For other students, they heard librarians running around saying “we knew this was going to happen” and using language such as “terror attack” to describe what was going on. This pre-warned disruption meant that students were rerouted to walk out of the Glink rather than using the main entrance of the Rad Cam. For some, this was annoying. 

However, this is perhaps nothing in comparison to the disruption and rerouting that had to happen during the Dartford Crossing protest that has resulted in imprisonment of over two years for both protestors. In both cases, people have underlined the hypocrisy of an organisation that stands against wasteful draining of resources and energy when the staging of their protests often necessitates just that.

Just Stop Oil’s activism, like the highly publicised protest involving Van Gogh’s Sunflowers and the disruption of sporting events such as Wimbledon 2023, has often sparked heated debate. One can’t help but wonder if their reputation breeds an almost automatic negative response and whether the Rad Cam protest was stained before any paint even touched its exterior. 

We asked George Simonson, a recent graduate who threw paint at an Exeter University building a few days ago, what he had to say about this. George did not deny that “a lot of the tactics” of Just Stop Oil “do end up disrupting people”. He stressed that “we have empathy with the people that are disrupted, that is valid, that’s real”. However, for him, the disruption of a shut-down library is not comparable to “what we are going to suffer in our lives”, which he labelled “existential disruption”.

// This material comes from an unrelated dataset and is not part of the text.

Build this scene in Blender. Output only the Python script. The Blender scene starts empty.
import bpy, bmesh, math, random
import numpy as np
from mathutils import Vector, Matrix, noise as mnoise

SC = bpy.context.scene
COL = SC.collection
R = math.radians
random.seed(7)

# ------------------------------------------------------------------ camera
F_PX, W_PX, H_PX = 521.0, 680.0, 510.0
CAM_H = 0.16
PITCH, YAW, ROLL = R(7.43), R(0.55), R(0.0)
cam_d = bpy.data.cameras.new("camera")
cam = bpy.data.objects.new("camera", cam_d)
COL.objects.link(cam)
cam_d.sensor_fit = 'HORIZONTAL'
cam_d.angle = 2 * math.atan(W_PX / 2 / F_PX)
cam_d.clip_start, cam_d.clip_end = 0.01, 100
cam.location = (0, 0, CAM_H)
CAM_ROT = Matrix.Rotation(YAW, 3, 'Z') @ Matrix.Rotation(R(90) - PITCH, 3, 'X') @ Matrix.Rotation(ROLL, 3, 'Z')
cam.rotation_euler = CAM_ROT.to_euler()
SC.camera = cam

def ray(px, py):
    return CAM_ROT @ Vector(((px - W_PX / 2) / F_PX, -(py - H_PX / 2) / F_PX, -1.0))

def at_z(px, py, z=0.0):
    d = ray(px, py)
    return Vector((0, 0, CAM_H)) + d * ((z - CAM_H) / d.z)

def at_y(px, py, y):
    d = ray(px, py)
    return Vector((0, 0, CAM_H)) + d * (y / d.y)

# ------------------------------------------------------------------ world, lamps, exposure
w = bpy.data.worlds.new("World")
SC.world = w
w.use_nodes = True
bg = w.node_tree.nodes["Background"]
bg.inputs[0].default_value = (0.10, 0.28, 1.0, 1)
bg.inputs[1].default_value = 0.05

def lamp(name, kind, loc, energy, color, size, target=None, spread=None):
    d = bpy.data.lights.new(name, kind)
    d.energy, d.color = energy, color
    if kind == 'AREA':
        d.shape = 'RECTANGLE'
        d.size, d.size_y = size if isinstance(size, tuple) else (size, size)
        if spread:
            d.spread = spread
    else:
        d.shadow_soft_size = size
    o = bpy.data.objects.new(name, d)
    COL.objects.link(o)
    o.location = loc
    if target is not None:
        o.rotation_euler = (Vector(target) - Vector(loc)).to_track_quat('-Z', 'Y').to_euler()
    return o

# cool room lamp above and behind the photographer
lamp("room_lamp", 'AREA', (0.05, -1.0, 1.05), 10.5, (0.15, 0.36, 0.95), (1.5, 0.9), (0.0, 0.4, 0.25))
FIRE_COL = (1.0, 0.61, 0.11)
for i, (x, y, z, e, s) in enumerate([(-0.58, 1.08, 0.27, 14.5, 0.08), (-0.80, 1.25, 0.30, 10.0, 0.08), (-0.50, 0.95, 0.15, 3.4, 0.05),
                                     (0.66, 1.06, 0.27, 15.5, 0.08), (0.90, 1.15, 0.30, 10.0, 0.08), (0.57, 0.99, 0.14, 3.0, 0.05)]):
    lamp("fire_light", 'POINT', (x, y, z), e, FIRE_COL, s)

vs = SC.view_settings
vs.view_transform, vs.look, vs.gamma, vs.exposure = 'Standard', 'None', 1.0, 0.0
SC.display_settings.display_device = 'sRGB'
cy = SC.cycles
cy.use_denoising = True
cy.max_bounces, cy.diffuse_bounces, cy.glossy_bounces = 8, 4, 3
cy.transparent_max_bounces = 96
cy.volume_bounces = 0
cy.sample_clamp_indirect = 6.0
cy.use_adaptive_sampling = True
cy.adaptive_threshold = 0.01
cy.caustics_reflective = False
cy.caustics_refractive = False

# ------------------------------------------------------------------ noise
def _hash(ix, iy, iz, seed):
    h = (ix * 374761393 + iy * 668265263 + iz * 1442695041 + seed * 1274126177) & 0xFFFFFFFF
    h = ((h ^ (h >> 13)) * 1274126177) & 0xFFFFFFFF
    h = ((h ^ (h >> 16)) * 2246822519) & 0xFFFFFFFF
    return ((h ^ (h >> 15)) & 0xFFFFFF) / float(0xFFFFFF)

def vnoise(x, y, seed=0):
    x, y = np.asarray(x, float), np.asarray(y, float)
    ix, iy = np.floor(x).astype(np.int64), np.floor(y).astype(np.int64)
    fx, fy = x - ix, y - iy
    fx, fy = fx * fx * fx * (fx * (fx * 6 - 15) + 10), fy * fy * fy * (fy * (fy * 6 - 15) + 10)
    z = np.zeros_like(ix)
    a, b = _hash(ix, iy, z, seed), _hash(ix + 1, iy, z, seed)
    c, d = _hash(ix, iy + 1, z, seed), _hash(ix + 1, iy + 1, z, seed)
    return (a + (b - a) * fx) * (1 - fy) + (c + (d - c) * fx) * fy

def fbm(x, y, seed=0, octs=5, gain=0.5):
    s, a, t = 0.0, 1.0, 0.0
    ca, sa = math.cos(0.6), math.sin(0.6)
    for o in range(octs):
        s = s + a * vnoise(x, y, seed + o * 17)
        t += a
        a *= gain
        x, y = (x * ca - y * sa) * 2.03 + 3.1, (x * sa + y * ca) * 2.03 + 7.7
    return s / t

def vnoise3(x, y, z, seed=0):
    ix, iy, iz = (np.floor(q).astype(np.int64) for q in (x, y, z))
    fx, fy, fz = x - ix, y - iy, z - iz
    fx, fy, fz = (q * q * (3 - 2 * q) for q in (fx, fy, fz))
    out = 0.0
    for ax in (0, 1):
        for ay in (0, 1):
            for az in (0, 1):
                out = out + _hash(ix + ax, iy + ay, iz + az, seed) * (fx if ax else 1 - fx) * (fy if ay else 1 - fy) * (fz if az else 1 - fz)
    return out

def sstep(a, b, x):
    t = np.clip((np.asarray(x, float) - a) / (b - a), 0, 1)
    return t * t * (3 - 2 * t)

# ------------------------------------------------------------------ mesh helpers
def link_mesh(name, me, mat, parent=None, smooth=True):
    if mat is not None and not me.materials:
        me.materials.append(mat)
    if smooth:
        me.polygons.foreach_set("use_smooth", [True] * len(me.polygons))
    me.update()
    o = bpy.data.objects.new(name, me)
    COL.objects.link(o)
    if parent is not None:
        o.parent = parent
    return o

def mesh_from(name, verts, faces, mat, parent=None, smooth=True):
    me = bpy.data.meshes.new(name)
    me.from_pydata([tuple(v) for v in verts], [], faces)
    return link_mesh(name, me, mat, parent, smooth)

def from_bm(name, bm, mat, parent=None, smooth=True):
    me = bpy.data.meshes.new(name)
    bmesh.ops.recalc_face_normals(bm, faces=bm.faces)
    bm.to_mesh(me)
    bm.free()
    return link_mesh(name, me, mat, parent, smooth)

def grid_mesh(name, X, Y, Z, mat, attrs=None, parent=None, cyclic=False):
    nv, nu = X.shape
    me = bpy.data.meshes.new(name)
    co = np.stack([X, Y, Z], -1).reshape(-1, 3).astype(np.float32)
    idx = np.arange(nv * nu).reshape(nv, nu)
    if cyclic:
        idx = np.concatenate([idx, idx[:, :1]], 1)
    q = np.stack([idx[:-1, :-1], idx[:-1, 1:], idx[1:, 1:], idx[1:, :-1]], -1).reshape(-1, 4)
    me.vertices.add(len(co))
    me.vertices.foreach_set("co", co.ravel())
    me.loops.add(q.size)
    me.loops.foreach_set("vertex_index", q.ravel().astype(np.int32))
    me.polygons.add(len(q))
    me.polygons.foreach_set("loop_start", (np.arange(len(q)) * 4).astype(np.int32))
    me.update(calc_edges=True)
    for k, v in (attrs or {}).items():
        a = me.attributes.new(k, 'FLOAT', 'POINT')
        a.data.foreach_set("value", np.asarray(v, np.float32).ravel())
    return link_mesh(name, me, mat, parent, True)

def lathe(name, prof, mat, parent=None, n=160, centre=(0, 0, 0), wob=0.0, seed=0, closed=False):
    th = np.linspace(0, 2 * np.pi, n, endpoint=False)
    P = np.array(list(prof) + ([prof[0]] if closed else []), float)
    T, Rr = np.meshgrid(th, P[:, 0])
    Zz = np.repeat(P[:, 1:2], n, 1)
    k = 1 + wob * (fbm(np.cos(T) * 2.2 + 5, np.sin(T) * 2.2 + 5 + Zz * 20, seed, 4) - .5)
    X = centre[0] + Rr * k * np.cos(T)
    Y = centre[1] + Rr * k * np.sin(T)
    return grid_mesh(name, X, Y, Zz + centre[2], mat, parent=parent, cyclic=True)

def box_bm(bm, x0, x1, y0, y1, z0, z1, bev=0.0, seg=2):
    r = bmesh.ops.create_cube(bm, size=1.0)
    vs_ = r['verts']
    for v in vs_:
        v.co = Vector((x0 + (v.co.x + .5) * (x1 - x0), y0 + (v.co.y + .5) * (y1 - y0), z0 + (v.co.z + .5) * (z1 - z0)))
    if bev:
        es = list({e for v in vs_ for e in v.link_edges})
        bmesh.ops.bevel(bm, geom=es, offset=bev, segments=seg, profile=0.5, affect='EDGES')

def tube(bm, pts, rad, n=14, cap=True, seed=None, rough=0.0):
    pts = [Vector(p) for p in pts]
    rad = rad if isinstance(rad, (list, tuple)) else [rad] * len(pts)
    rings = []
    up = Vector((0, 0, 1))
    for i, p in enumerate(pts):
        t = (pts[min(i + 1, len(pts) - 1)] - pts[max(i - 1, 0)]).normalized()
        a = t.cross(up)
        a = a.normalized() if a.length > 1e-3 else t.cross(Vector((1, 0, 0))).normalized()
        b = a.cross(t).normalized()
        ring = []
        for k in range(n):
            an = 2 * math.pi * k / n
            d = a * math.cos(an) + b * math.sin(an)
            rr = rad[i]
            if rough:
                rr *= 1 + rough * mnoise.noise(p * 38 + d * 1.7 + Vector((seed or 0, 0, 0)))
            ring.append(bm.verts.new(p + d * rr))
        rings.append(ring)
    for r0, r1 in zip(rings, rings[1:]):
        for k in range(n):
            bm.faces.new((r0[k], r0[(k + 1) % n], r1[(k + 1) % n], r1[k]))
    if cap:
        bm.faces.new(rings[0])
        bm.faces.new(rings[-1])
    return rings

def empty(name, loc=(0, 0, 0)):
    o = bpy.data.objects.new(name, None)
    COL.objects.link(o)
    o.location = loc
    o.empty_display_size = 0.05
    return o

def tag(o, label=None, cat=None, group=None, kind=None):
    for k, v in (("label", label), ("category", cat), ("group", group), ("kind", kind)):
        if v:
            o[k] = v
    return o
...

For others, the negative reaction was provoked by the underwhelming scale of the event. It became a joke on Oxfess and other social media sites. One Oxfesser (#oxfess27152) noted “Babe wake up the RadCam just got stop oiled”. Whilst this highlights the indifference of the student communities, it also raises questions about the effectiveness of the protest itself. Was their statement big enough? Did they intend for the buzz at the Rad Cam to die in a matter of minutes?

George felt that they had achieved their aims. The Rad Cam protest, just as with the other recent university protests, aimed to expose the student population to the truth. As George put it: “these universities are not standing for us, they are not acting on our behalf”. 

Indeed, it took the event at the Rad Cam for many Oxford students to learn of the university’s involvement in the fossil fuel industry. Since 2022, Oxford University has received £1,209,221 in fossil fuel financial commitments, according to the Guardian. A 2021 report from Oxford Climate Justice Campaign (Money, People, Reputation: Oxford’s Ties with the Fossil Fuel Industry) also details what these funds are involved in: research institutes, internship schemes, item donations and more. It is understandable why Just Stop Oil would target the Rad Cam –  the architectural emblem of our university.

After all, even if Just Stop Oil fell short of their aim to “put shockwaves through the student population”, they may have succeeded in initiating the conversation. In the last few days, the response has proven to be not entirely indifferent. Many students have expressed a stronger interest in Just Stop Oil and their upcoming march in London. George described this as “the main show”, a potent display of activism that will overpower police and “bring London to a standstill”. Just Stop Oil’s recent student campaign is propelling onward and its crescendo is just around the corner. 

The passion is clearly there, but is the Oxford community the right one for it? Despite the protest occurring less than 5 days ago, it feels as if it is already forgotten. In the fast-paced intensely busy environment of Oxford, it is easy for us to forget about the bigger picture, to become swept up in essay crises and last-minute reading. But clearly some of our peers have dared to look beyond the Oxford bubble. In a Just Stop Oil press release, Daniel Knorr, the Oxford student who painted the Rad Cam, passionately expressed the need to remember the world outside of our academics: “It is no good to study the annihilation of everything we care about and do absolutely nothing about it, we have to act!”

Some might view this only as an act of vandalism carried out by a predominantly white group who border on self-indulgence. For others, it was a brave move in the name of an undeniably important cause. An attempt to navigate the often messy road towards environmental justice. The intention may not have fully translated to the reaction but after all, isn’t something better than nothing?